Courtesy of Yale Playwrights Festival

The annual Yale Playwrights Festival will feature five student-written plays this Friday and Saturday.

Founded in 2003 by theater studies professor Toni Dorfman and Laura Jacqmin ’04, the Yale Playwrights Festival organizes staged readings of original student work every year. According to Dorfman, the festival’s format has remained similar, but the number of entries increases every year. This year, the festival received 53 entries, and a panel of a dozen professional playwrights and directors selected five plays to be performed.

Each playwright is assigned two mentors, selected by theater faculty, who advise the playwrights on their language and structure. The playwrights suggest directors and work with those directors to cast the readings.

This year, the festival will feature works by Joyce Maynard ’22, Naomi Goodheart ’22, Carrie Mannino ’20, Mikaela Boone ’21, Mia Fowler ’20 and Seth Herschkowitz ’20.

On Friday, Maynard’s “The Skeleton Museum” will show at 3 p.m. Goodheart’s “In Absentia” will follow at 5:30 p.m. On Saturday, Mannino’s “It Couldn’t Happen Here” will show at 2 p.m., followed by Fowler and Herschkowitz’s “Terminal 3.” The final performance will be Boones’s “Birthright” at 7 p.m.

Each play is allowed four hours of rehearsal, which must take place the week prior to the festival. According to Dorfman, this is to ensure that playwrights have as much time as possible to revise their scripts between the announcement of the final scripts and the date of their performance.

“Four hours of rehearsal — Yale actors don’t need more with scripts in hand,” Dorfman said. “They leap into the heart of the play, they connect with one another, they go for it.  And the point is, these are just readings — no props, costumes, music. The play’s the thing.”

Lily Weisberg ’21, who will direct Maynard’s “The Skeleton Museum,” said preparing for the festival has been a collaborative process. The play is about a woman who loses her house and hair salon during the California wildfires.

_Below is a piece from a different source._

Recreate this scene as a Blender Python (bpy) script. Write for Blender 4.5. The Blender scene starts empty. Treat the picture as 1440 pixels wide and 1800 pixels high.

Throughout the course of the play, the woman tries to figure out what is still left in her life, Weisberg explained.

Weisberg said the festival allows the team to focus on the acting and character development. During rehearsal, she said she emphasizes the importance of accessing a character’s interior.

“It’s really the script that’s being put on display more than anything else,” Mannino said.

Mannino, a former WKND editor, wrote her play “It Couldn’t Happen Here” as her senior thesis in the English major’s creative writing concentration.

“It Couldn’t Happen Here” is a documentary play, centered around the mass shooting at the Tree of Life synagogue in Pittsburgh, Pennsylvania on Oct. 27, 2018. The congregation, located in the Squirrel Hill neighborhood of Pittsburgh, was attacked during its Shabbat morning services. The shooter killed 11 people and wounded six. It was the deadliest attack on a Jewish community in United States history.

Mannino is a member of the congregation and grew up in the Squirrel Hill community. The play is based on about 30 interviews Mannino conducted with members of the community in the summer of 2019. It also draws on news articles and press releases from the time of the shooting.

“It’s very easy to forget about these acts of violence when they’re not directly affecting you, and it’s important to remember the personal aspects of these national tragedies,” Mannino said.

Mannino said she endeavored to show perspectives that get lost in the media coverage of mass shootings. She wanted to show that these attacks are lasting tragedies for the communities they impact and highlight the resilience of her community members. She also wanted to call attention to rising white supremacist rhetoric and the violence that it causes.

Mannino said she is looking forward to a giving voice to her community and to hear her work performed in front of an audience.

“In my experience with playwriting, you can write it and read it over a million times, but until you hear it outloud and watch an audience watch it, you can’t really know how effective it is,” Mannino said.

The Off-Broadway Theater is located at 41 Broadway Street.